• [TASK STATEMENT] Copy each line exactly.

• [DATASET CONTENT]
— begin —

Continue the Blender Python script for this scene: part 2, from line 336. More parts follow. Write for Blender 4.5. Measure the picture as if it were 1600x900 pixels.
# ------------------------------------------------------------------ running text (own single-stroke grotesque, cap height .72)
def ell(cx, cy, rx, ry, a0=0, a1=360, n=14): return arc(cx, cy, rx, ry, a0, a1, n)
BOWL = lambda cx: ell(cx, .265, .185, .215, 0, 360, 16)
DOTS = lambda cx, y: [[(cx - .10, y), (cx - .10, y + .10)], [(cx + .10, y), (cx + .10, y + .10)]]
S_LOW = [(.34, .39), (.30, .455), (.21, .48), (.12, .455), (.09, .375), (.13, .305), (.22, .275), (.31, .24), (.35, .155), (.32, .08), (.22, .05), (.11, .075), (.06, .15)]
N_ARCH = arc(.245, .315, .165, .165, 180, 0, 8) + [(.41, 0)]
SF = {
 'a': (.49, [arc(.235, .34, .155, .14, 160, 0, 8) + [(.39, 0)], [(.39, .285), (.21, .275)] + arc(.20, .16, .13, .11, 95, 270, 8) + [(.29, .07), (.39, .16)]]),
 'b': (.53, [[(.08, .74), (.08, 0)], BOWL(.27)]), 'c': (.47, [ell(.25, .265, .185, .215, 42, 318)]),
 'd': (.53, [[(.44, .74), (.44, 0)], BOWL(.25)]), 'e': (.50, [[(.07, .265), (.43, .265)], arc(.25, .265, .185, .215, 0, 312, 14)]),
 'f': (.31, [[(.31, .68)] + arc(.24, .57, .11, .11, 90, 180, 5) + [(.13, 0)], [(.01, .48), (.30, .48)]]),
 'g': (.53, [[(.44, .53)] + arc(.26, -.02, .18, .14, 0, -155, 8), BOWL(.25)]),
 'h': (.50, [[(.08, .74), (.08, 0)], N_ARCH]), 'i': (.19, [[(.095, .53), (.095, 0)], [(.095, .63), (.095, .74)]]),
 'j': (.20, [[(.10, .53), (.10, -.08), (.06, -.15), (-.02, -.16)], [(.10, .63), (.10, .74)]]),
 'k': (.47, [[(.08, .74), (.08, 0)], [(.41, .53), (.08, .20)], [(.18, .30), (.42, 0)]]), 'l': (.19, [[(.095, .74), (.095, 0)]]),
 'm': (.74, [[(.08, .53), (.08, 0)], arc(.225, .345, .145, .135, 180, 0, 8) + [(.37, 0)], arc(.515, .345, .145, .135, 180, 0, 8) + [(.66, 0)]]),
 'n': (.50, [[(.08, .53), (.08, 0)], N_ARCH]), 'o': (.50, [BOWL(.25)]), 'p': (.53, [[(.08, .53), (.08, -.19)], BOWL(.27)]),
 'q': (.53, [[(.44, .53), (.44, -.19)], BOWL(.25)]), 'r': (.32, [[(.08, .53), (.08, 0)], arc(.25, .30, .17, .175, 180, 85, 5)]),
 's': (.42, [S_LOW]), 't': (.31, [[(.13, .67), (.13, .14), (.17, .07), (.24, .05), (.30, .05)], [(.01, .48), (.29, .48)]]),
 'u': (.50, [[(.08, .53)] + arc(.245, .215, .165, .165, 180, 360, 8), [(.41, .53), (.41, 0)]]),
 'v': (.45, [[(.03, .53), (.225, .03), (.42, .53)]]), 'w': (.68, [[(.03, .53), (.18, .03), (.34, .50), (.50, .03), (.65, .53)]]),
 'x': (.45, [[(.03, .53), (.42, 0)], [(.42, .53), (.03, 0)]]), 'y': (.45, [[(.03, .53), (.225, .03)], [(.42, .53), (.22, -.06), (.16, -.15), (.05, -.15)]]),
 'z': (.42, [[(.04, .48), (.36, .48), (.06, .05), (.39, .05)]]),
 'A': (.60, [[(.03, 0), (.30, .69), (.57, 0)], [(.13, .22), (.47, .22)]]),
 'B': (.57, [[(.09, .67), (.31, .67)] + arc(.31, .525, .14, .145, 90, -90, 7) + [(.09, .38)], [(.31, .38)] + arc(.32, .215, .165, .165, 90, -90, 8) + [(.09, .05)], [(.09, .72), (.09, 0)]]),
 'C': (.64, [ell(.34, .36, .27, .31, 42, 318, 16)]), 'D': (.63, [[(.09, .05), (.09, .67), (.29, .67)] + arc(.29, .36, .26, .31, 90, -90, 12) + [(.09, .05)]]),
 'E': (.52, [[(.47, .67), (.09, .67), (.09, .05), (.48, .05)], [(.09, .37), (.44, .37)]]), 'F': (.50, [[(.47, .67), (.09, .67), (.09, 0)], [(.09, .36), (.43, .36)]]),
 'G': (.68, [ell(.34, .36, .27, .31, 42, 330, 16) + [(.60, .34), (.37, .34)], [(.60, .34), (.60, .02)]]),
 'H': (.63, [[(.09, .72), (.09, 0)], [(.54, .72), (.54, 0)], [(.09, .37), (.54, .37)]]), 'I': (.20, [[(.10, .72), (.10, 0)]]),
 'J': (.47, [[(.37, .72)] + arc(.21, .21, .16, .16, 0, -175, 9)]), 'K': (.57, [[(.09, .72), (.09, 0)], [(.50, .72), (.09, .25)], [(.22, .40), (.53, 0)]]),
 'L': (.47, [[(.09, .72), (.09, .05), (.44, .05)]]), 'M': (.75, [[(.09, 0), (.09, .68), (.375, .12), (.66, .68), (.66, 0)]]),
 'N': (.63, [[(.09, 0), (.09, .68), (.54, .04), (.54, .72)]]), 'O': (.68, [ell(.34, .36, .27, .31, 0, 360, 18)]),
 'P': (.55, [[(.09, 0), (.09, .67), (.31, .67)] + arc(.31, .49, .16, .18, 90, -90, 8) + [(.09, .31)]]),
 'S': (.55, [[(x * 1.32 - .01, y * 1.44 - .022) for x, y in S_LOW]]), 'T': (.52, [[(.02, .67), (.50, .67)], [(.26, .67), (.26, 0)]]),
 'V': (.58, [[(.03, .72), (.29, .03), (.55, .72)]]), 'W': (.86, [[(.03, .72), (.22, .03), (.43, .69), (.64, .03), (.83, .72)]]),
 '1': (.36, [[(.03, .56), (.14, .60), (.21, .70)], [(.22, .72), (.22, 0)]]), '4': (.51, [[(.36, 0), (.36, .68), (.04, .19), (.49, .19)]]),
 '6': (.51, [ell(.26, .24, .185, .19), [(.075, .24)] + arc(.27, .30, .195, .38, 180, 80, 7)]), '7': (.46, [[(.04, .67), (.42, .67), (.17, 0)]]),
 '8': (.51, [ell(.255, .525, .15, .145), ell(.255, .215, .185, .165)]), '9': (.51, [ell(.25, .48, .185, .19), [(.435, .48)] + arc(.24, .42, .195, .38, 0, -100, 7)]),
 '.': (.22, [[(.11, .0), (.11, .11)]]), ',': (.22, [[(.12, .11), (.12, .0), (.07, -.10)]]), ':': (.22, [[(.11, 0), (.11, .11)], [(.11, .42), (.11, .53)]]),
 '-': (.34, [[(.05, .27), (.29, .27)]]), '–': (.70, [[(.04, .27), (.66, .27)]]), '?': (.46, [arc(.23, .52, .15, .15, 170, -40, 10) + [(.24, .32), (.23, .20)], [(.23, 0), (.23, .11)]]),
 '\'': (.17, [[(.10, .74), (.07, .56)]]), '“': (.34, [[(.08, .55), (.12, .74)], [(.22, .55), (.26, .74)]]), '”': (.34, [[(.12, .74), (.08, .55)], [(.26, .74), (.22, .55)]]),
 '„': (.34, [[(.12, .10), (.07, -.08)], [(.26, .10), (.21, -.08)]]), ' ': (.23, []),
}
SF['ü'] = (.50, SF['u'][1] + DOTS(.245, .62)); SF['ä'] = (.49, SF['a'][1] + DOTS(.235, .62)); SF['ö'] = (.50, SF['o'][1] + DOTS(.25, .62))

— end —

• [SOLUTION TO THIS TASK]
Continue the Blender Python script for this scene: part 2, from line 336. More parts follow. Write for Blender 4.5. Measure the picture as if it were 1600x900 pixels.
# ------------------------------------------------------------------ running text (own single-stroke grotesque, cap height .72)
def ell(cx, cy, rx, ry, a0=0, a1=360, n=14): return arc(cx, cy, rx, ry, a0, a1, n)
BOWL = lambda cx: ell(cx, .265, .185, .215, 0, 360, 16)
DOTS = lambda cx, y: [[(cx - .10, y), (cx - .10, y + .10)], [(cx + .10, y), (cx + .10, y + .10)]]
S_LOW = [(.34, .39), (.30, .455), (.21, .48), (.12, .455), (.09, .375), (.13, .305), (.22, .275), (.31, .24), (.35, .155), (.32, .08), (.22, .05), (.11, .075), (.06, .15)]
N_ARCH = arc(.245, .315, .165, .165, 180, 0, 8) + [(.41, 0)]
SF = {
 'a': (.49, [arc(.235, .34, .155, .14, 160, 0, 8) + [(.39, 0)], [(.39, .285), (.21, .275)] + arc(.20, .16, .13, .11, 95, 270, 8) + [(.29, .07), (.39, .16)]]),
 'b': (.53, [[(.08, .74), (.08, 0)], BOWL(.27)]), 'c': (.47, [ell(.25, .265, .185, .215, 42, 318)]),
 'd': (.53, [[(.44, .74), (.44, 0)], BOWL(.25)]), 'e': (.50, [[(.07, .265), (.43, .265)], arc(.25, .265, .185, .215, 0, 312, 14)]),
 'f': (.31, [[(.31, .68)] + arc(.24, .57, .11, .11, 90, 180, 5) + [(.13, 0)], [(.01, .48), (.30, .48)]]),
 'g': (.53, [[(.44, .53)] + arc(.26, -.02, .18, .14, 0, -155, 8), BOWL(.25)]),
 'h': (.50, [[(.08, .74), (.08, 0)], N_ARCH]), 'i': (.19, [[(.095, .53), (.095, 0)], [(.095, .63), (.095, .74)]]),
 'j': (.20, [[(.10, .53), (.10, -.08), (.06, -.15), (-.02, -.16)], [(.10, .63), (.10, .74)]]),
 'k': (.47, [[(.08, .74), (.08, 0)], [(.41, .53), (.08, .20)], [(.18, .30), (.42, 0)]]), 'l': (.19, [[(.095, .74), (.095, 0)]]),
 'm': (.74, [[(.08, .53), (.08, 0)], arc(.225, .345, .145, .135, 180, 0, 8) + [(.37, 0)], arc(.515, .345, .145, .135, 180, 0, 8) + [(.66, 0)]]),
 'n': (.50, [[(.08, .53), (.08, 0)], N_ARCH]), 'o': (.50, [BOWL(.25)]), 'p': (.53, [[(.08, .53), (.08, -.19)], BOWL(.27)]),
 'q': (.53, [[(.44, .53), (.44, -.19)], BOWL(.25)]), 'r': (.32, [[(.08, .53), (.08, 0)], arc(.25, .30, .17, .175, 180, 85, 5)]),
 's': (.42, [S_LOW]), 't': (.31, [[(.13, .67), (.13, .14), (.17, .07), (.24, .05), (.30, .05)], [(.01, .48), (.29, .48)]]),
 'u': (.50, [[(.08, .53)] + arc(.245, .215, .165, .165, 180, 360, 8), [(.41, .53), (.41, 0)]]),
 'v': (.45, [[(.03, .53), (.225, .03), (.42, .53)]]), 'w': (.68, [[(.03, .53), (.18, .03), (.34, .50), (.50, .03), (.65, .53)]]),
 'x': (.45, [[(.03, .53), (.42, 0)], [(.42, .53), (.03, 0)]]), 'y': (.45, [[(.03, .53), (.225, .03)], [(.42, .53), (.22, -.06), (.16, -.15), (.05, -.15)]]),
 'z': (.42, [[(.04, .48), (.36, .48), (.06, .05), (.39, .05)]]),
 'A': (.60, [[(.03, 0), (.30, .69), (.57, 0)], [(.13, .22), (.47, .22)]]),
 'B': (.57, [[(.09, .67), (.31, .67)] + arc(.31, .525, .14, .145, 90, -90, 7) + [(.09, .38)], [(.31, .38)] + arc(.32, .215, .165, .165, 90, -90, 8) + [(.09, .05)], [(.09, .72), (.09, 0)]]),
 'C': (.64, [ell(.34, .36, .27, .31, 42, 318, 16)]), 'D': (.63, [[(.09, .05), (.09, .67), (.29, .67)] + arc(.29, .36, .26, .31, 90, -90, 12) + [(.09, .05)]]),
 'E': (.52, [[(.47, .67), (.09, .67), (.09, .05), (.48, .05)], [(.09, .37), (.44, .37)]]), 'F': (.50, [[(.47, .67), (.09, .67), (.09, 0)], [(.09, .36), (.43, .36)]]),
 'G': (.68, [ell(.34, .36, .27, .31, 42, 330, 16) + [(.60, .34), (.37, .34)], [(.60, .34), (.60, .02)]]),
 'H': (.63, [[(.09, .72), (.09, 0)], [(.54, .72), (.54, 0)], [(.09, .37), (.54, .37)]]), 'I': (.20, [[(.10, .72), (.10, 0)]]),
 'J': (.47, [[(.37, .72)] + arc(.21, .21, .16, .16, 0, -175, 9)]), 'K': (.57, [[(.09, .72), (.09, 0)], [(.50, .72), (.09, .25)], [(.22, .40), (.53, 0)]]),
 'L': (.47, [[(.09, .72), (.09, .05), (.44, .05)]]), 'M': (.75, [[(.09, 0), (.09, .68), (.375, .12), (.66, .68), (.66, 0)]]),
 'N': (.63, [[(.09, 0), (.09, .68), (.54, .04), (.54, .72)]]), 'O': (.68, [ell(.34, .36, .27, .31, 0, 360, 18)]),
 'P': (.55, [[(.09, 0), (.09, .67), (.31, .67)] + arc(.31, .49, .16, .18, 90, -90, 8) + [(.09, .31)]]),
 'S': (.55, [[(x * 1.32 - .01, y * 1.44 - .022) for x, y in S_LOW]]), 'T': (.52, [[(.02, .67), (.50, .67)], [(.26, .67), (.26, 0)]]),
 'V': (.58, [[(.03, .72), (.29, .03), (.55, .72)]]), 'W': (.86, [[(.03, .72), (.22, .03), (.43, .69), (.64, .03), (.83, .72)]]),
 '1': (.36, [[(.03, .56), (.14, .60), (.21, .70)], [(.22, .72), (.22, 0)]]), '4': (.51, [[(.36, 0), (.36, .68), (.04, .19), (.49, .19)]]),
 '6': (.51, [ell(.26, .24, .185, .19), [(.075, .24)] + arc(.27, .30, .195, .38, 180, 80, 7)]), '7': (.46, [[(.04, .67), (.42, .67), (.17, 0)]]),
 '8': (.51, [ell(.255, .525, .15, .145), ell(.255, .215, .185, .165)]), '9': (.51, [ell(.25, .48, .185, .19), [(.435, .48)] + arc(.24, .42, .195, .38, 0, -100, 7)]),
 '.': (.22, [[(.11, .0), (.11, .11)]]), ',': (.22, [[(.12, .11), (.12, .0), (.07, -.10)]]), ':': (.22, [[(.11, 0), (.11, .11)], [(.11, .42), (.11, .53)]]),
 '-': (.34, [[(.05, .27), (.29, .27)]]), '–': (.70, [[(.04, .27), (.66, .27)]]), '?': (.46, [arc(.23, .52, .15, .15, 170, -40, 10) + [(.24, .32), (.23, .20)], [(.23, 0), (.23, .11)]]),
 '\'': (.17, [[(.10, .74), (.07, .56)]]), '“': (.34, [[(.08, .55), (.12, .74)], [(.22, .55), (.26, .74)]]), '”': (.34, [[(.12, .74), (.08, .55)], [(.26, .74), (.22, .55)]]),
 '„': (.34, [[(.12, .10), (.07, -.08)], [(.26, .10), (.21, -.08)]]), ' ': (.23, []),
}
SF['ü'] = (.50, SF['u'][1] + DOTS(.245, .62)); SF['ä'] = (.49, SF['a'][1] + DOTS(.235, .62)); SF['ö'] = (.50, SF['o'][1] + DOTS(.25, .62))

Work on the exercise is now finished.